Antes que su propia autoridad, estaba para él la necesidad de que la
patria contara con una estructura de poder válida para librarla de
caudillismos y otras aberraciones. A Mercado le dice: “Por mí, entiendo
que no se puede guiar a un pueblo contra el alma que lo mueve, o sin
ella, y sé cómo se encienden los corazones, y cómo se aprovecha para el
revuelo incesante y la acometida el estado fogoso y satisfecho de los
corazones. Pero en cuanto a formas, caben muchas ideas, y las cosas de
hombres, hombres son quienes las hacen. Me conoce. En mí, solo defenderé
lo que tengo yo por garantía o servicio de la Revolución”.
Los años de la incansable y ejemplar faena que lo llevaron a dirigir a
sus compatriotas, no lo hacían creerse con derechos especiales para
imponer su voluntad, aunque supiera que en ella estaba el mejor camino
para la patria. El 14 de mayo, afanado en lograr la celebración de la
asamblea, escribió en su Diario: “Escribo, poco y mal, porque
estoy pensando con zozobra y amargura. ¿Hasta qué punto será útil a mi
país mi desistimiento? Y debo desistir, en cuanto llegase la hora
propia, para tener libertad de aconsejar, y poder moral para resistir el
peligro que de años atrás preveo”.
Táctica, ética y estrategia lo afirmaban en un juicio que había expresado en Patria
el 3 de abril de 1892, en vísperas de la fundación del Partido
Revolucionario Cubano: “Lo que un grupo ambiciona, cae. Perdura, lo que
un pueblo quiere”. No bastaba que las ideas valieran: era necesario que
las abrazara el pueblo. Por eso no cejó ni en su prédica para abonar las
ideas emancipadoras, ni en la búsqueda de estructuras y formas de
dirección que las sustentaran.
Sabía que en ese camino estaban la fuerza de la revolución, y de su
propio pensamiento.

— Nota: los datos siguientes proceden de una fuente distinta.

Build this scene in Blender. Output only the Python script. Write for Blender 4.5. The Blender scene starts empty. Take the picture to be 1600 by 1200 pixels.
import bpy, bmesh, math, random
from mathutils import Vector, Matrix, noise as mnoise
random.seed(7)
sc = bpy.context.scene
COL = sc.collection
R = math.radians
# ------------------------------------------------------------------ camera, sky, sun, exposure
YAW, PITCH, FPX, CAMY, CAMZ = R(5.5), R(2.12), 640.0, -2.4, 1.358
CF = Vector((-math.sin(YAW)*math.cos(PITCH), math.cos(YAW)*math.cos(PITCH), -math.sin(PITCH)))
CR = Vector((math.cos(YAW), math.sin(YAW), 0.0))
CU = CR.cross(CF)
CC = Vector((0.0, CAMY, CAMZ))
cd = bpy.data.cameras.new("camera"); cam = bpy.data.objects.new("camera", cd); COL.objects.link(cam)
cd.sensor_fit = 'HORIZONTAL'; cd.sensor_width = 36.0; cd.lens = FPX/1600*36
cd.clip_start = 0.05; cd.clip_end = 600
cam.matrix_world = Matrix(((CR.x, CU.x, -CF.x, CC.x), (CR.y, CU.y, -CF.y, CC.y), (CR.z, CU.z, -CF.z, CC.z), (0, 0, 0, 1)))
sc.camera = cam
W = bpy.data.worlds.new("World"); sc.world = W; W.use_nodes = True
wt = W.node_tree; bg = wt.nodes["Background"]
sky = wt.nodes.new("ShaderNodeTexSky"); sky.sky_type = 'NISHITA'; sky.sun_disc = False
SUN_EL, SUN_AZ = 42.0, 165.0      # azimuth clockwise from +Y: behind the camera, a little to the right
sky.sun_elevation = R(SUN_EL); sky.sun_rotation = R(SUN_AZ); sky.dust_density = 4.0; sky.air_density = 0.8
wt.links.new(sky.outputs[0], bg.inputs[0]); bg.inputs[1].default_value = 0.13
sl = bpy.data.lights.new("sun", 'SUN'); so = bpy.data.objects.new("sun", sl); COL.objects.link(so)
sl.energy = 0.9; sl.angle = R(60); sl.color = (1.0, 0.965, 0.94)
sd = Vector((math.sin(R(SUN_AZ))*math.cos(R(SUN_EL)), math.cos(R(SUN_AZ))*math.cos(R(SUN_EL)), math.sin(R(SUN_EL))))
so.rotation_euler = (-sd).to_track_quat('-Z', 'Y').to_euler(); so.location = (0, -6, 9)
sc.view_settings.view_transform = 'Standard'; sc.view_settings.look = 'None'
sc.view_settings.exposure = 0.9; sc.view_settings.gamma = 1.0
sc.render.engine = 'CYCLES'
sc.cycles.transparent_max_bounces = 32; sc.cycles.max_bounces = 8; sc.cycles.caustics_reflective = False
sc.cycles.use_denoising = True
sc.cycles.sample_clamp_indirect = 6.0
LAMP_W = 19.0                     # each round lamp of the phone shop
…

No actuaba por demagogia oportunista, y sometió a
prueba tanto sus criterios como la consistencia del proyecto que tanto
esfuerzo le había costado poner en marcha. Firme y optimista, escribió
en su última carta a Mercado con respecto a su voluntad de deponer ante
la asamblea, sin temer a los riesgos, la autoridad que había ganado: “Sé
desaparecer. Pero no desaparecería mi pensamiento, ni me agriaría mi
oscuridad.—Y en cuanto tengamos forma, obraremos, cúmplame esto a mí, o a
otros”.
Deponer la autoridad no significaba abandonar la lucha ni ceder
irresponsablemente el terreno que él debía cubrir. Solo la muerte lo
sacó de la lucha; y desde el mismo día de esa tragedia —tan costosa para
la patria, pero de la cual emergió él lleno de luz— no ha cesado de
cumplirse su profecía: su pensamiento, lejos de desaparecer, ha seguido
ganando en el valor de su claridad, y de su ejemplo, refrendado con cada
acto de su vida. Si Maquiavelo, interpretando la política al uso,
afirmó que el príncipe tiene el corazón en los labios, Martí demostró
vivir con los labios en el corazón.
(Publicado en el número del 15 de mayo de 2015 de la revista Bohemia).